▶ Task statement: Below are some records; quote exactly the lines from the one that contains "Reconstruct this image" through the one that contains "COL = scene.collection", inclusive, and no others.

▶ Extracted data:
<<<<

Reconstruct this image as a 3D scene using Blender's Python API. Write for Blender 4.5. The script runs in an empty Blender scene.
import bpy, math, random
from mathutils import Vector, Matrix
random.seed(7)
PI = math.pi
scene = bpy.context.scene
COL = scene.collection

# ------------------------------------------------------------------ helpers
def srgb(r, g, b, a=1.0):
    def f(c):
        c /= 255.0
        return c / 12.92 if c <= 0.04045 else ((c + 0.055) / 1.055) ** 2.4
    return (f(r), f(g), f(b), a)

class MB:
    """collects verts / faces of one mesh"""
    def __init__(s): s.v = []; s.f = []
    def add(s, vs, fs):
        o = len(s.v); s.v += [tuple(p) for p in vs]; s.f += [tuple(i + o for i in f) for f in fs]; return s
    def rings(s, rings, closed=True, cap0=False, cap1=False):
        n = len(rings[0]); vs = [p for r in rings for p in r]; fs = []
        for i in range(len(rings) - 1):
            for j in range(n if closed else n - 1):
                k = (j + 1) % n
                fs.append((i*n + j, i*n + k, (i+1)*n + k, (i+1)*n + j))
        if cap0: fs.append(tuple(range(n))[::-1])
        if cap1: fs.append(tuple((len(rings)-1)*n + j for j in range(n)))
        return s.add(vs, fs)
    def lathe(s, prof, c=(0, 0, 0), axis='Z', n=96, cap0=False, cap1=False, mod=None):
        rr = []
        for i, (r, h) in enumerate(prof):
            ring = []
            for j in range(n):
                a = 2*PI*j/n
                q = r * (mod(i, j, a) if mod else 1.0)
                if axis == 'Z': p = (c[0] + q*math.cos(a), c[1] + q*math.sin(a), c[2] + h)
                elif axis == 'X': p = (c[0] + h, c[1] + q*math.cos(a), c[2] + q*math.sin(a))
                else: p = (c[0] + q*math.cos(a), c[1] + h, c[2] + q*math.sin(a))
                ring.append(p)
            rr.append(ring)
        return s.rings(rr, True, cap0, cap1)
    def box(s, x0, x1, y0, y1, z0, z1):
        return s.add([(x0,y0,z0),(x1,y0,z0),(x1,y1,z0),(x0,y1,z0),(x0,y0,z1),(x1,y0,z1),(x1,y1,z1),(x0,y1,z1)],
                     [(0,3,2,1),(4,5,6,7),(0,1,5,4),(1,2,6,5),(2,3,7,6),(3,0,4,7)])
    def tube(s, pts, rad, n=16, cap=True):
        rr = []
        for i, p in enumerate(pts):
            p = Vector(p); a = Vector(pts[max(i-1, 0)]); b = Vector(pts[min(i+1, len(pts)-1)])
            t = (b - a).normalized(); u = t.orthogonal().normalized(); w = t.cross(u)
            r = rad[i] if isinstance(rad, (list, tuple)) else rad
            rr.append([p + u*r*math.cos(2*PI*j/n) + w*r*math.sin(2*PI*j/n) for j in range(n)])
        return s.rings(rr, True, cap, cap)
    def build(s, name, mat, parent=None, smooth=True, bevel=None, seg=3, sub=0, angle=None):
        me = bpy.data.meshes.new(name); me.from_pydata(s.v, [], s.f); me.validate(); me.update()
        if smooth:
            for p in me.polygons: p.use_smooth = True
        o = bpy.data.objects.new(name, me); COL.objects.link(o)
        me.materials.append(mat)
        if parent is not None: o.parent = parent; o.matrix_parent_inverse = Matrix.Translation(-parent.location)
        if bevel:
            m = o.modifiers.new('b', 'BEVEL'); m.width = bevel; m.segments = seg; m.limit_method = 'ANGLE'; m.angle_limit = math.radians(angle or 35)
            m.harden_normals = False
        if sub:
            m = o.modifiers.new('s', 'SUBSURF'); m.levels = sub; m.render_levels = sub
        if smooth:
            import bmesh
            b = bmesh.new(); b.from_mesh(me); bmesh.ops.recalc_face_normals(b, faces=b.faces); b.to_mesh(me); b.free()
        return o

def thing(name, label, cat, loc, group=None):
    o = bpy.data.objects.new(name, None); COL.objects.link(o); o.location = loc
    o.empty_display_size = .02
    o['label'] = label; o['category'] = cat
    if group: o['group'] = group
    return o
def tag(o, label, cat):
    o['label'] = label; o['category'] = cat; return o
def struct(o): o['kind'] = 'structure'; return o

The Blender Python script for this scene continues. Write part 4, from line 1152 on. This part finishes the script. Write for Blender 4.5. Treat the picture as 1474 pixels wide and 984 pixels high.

>>>>
<<<<

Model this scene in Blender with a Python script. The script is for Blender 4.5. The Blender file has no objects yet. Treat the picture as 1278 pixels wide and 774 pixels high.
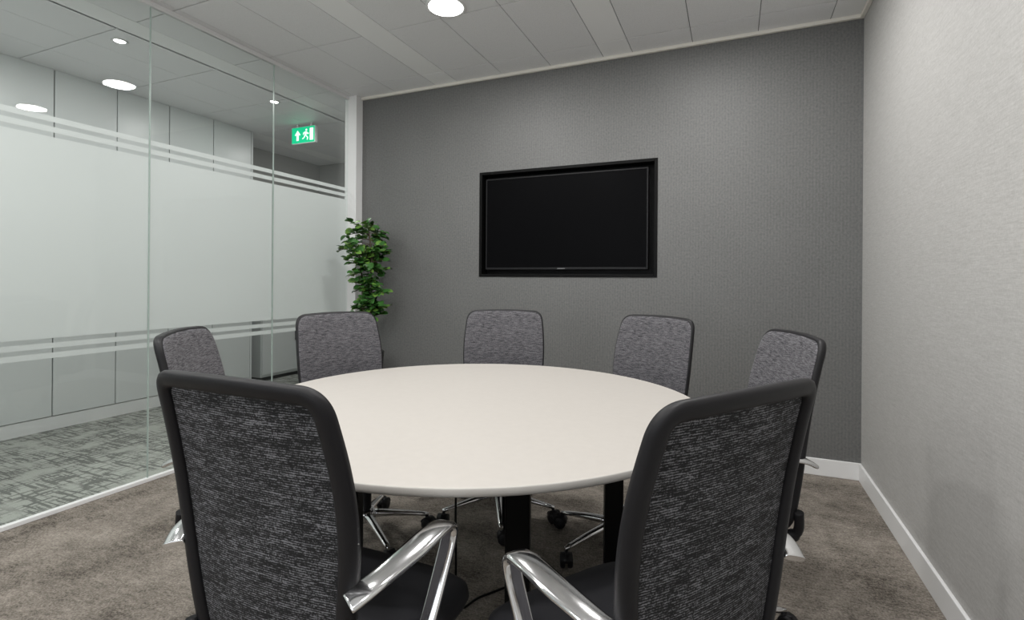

>>>>
<<<<

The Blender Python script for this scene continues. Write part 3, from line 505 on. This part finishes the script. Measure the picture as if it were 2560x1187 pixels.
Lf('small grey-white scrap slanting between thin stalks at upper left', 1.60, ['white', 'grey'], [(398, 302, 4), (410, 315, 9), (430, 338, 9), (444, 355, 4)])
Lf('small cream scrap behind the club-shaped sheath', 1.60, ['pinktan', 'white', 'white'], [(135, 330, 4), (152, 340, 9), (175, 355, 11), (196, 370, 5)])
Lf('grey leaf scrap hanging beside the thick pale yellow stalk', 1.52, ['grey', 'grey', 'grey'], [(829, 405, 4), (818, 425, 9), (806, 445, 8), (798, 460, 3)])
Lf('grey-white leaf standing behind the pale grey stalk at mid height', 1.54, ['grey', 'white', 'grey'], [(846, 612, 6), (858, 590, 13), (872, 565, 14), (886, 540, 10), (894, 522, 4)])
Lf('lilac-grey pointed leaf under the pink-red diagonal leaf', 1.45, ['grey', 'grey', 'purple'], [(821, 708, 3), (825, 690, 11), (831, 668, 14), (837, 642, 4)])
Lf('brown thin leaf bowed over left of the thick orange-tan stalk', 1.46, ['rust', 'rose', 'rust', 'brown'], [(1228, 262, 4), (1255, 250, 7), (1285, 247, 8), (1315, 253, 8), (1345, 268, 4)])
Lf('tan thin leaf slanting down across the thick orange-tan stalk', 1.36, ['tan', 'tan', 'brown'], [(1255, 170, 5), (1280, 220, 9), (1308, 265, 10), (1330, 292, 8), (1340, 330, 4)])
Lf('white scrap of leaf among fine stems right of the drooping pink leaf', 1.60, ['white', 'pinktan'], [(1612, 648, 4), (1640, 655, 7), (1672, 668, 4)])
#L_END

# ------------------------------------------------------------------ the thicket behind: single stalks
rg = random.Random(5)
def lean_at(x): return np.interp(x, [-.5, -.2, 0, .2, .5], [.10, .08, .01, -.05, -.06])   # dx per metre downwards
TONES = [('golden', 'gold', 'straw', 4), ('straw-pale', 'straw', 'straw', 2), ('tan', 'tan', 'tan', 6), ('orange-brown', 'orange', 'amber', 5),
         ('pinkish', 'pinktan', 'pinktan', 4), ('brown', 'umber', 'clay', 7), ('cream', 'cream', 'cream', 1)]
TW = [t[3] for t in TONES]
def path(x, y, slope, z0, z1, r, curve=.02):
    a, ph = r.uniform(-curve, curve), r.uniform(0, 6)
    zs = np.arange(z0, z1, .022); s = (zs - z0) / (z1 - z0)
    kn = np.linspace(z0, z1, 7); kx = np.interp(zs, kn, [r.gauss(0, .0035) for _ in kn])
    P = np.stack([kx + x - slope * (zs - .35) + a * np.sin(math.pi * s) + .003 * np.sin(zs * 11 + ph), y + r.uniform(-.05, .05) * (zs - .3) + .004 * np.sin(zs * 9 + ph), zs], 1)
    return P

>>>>

▶ Reply to the task:
Reconstruct this image as a 3D scene using Blender's Python API. Write for Blender 4.5. The script runs in an empty Blender scene.
import bpy, math, random
from mathutils import Vector, Matrix
random.seed(7)
PI = math.pi
scene = bpy.context.scene
COL = scene.collection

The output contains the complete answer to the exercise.